**** DATA EXCERPTS ****

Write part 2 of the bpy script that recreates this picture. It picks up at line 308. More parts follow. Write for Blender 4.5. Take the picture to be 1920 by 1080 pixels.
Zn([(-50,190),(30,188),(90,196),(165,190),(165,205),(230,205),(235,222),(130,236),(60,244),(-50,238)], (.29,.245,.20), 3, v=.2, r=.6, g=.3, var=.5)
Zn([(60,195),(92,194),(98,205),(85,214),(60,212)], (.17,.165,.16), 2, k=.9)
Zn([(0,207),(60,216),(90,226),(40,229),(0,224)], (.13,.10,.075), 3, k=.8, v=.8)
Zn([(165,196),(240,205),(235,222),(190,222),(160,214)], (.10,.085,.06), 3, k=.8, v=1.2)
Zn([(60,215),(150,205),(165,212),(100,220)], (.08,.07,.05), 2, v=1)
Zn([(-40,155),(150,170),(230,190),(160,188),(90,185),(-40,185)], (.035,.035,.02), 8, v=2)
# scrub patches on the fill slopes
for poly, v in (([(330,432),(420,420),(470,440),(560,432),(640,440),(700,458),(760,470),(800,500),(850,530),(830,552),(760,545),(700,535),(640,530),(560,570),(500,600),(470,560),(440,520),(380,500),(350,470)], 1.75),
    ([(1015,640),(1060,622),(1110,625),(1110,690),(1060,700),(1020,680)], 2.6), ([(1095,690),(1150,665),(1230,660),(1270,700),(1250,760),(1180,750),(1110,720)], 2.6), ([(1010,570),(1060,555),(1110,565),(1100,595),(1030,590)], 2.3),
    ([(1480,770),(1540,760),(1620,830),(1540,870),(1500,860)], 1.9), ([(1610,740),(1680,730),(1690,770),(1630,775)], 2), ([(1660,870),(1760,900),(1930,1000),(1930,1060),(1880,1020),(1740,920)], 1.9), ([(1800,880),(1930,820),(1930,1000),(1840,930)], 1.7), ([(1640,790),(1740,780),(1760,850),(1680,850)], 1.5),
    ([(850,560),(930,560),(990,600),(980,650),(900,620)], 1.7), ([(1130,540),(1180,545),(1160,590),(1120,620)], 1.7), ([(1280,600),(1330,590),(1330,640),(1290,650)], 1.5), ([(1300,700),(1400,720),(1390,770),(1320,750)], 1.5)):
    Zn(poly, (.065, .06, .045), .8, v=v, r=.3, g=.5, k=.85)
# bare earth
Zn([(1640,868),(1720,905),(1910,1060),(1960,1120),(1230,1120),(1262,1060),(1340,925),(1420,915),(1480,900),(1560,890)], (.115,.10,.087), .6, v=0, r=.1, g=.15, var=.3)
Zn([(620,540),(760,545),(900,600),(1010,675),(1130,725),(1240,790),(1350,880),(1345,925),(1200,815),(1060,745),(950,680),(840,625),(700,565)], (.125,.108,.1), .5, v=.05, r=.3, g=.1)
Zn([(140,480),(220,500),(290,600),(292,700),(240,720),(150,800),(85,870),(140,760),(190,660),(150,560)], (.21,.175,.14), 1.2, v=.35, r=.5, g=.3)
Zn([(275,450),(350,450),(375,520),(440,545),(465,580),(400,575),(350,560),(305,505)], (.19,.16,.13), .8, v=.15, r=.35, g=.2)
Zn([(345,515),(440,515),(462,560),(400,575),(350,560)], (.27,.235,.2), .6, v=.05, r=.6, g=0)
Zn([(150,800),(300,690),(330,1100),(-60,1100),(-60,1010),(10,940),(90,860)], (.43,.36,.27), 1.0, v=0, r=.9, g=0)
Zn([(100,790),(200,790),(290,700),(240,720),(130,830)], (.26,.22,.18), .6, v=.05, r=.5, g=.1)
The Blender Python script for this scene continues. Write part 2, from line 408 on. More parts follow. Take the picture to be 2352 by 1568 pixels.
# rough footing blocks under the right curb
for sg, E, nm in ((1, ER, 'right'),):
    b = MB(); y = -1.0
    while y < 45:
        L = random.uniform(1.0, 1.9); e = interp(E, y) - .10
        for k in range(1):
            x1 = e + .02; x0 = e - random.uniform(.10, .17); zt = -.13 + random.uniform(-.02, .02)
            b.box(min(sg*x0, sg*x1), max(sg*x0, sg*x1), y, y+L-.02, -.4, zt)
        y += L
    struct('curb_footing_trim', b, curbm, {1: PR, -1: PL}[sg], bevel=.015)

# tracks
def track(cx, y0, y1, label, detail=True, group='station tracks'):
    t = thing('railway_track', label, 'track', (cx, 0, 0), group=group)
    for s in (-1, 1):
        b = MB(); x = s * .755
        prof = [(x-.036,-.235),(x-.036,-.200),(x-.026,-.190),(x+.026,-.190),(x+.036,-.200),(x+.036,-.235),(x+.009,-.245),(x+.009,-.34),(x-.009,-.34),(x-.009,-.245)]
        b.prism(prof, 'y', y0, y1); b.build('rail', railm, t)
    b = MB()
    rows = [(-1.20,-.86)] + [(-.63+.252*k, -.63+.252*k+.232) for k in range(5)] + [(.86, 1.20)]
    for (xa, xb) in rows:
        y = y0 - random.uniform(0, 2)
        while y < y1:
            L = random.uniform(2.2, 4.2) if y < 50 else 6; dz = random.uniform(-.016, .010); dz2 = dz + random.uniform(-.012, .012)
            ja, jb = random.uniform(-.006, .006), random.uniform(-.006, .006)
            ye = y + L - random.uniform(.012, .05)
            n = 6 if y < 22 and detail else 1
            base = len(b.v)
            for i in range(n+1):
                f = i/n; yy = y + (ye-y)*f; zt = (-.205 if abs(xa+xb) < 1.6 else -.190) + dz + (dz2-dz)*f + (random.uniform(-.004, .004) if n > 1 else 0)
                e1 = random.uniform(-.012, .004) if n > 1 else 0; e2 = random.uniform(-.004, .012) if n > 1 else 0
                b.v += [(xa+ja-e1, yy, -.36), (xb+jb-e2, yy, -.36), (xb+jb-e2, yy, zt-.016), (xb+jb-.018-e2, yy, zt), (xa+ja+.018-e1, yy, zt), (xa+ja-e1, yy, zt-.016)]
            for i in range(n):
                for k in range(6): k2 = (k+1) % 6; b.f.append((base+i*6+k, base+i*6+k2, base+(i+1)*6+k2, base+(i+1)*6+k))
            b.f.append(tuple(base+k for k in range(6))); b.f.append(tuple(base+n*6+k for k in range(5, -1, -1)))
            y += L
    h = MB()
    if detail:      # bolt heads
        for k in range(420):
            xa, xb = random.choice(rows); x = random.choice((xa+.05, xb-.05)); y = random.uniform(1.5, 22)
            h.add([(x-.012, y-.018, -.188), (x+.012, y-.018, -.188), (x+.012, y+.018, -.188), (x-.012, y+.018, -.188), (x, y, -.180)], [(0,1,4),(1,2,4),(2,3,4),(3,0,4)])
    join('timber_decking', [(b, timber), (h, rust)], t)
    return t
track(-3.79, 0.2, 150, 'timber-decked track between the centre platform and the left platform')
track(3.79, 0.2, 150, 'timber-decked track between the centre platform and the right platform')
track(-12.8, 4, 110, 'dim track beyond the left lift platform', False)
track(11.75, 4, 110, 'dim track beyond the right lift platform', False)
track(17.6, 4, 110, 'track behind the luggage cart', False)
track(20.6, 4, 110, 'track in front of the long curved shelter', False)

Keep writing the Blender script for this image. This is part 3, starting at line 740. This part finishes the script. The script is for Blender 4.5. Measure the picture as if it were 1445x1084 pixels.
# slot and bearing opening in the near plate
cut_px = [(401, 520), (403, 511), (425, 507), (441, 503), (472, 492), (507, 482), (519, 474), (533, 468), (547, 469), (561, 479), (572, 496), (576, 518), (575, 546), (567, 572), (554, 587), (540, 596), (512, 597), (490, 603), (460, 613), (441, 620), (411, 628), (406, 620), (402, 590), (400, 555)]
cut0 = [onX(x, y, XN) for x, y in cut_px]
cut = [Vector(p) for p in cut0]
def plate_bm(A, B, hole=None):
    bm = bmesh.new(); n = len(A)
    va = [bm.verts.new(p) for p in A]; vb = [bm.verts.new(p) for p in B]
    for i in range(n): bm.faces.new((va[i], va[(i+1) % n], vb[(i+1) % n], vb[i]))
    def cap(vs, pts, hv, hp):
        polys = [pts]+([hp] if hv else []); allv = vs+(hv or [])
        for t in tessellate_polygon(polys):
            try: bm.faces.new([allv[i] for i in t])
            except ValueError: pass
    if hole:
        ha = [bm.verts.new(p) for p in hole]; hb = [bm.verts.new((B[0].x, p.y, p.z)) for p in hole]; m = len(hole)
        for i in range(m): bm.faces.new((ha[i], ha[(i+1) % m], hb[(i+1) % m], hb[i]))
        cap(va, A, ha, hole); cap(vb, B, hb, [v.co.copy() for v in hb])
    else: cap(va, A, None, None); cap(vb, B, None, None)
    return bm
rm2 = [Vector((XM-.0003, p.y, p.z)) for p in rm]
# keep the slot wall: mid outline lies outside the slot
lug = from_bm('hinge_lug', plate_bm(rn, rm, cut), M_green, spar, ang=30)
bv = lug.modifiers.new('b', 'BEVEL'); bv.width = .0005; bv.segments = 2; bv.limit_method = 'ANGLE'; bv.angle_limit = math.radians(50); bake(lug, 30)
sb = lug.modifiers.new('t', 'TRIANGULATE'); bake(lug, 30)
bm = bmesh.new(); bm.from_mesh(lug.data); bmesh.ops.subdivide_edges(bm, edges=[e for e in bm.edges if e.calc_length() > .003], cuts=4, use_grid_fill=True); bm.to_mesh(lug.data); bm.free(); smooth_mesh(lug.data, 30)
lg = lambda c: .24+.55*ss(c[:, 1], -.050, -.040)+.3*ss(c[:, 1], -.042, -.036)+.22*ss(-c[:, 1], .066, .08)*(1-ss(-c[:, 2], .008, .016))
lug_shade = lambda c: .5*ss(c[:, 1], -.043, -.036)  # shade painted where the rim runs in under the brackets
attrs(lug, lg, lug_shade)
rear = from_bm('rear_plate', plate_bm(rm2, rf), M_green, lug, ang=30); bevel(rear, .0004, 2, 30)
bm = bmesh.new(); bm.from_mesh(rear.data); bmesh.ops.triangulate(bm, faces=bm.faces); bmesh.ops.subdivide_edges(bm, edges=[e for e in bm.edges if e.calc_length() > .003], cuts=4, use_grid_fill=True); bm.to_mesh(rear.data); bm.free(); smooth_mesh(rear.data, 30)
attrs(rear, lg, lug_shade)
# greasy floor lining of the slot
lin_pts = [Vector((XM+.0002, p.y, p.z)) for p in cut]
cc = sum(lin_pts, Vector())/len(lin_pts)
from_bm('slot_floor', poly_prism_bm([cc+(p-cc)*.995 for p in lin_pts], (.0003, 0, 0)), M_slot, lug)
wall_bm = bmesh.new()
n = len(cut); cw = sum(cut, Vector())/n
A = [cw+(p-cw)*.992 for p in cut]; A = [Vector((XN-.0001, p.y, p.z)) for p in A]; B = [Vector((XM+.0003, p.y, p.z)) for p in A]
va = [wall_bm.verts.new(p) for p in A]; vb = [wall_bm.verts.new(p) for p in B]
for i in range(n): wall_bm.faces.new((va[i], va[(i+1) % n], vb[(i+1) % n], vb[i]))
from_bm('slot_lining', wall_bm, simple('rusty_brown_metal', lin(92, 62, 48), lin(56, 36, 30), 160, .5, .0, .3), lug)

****

* DIRECTION:
Tally up the lines in the preceding listing that contain the string "Take". Respond with the number and nothing else.

* OUTPUT BELOW:
2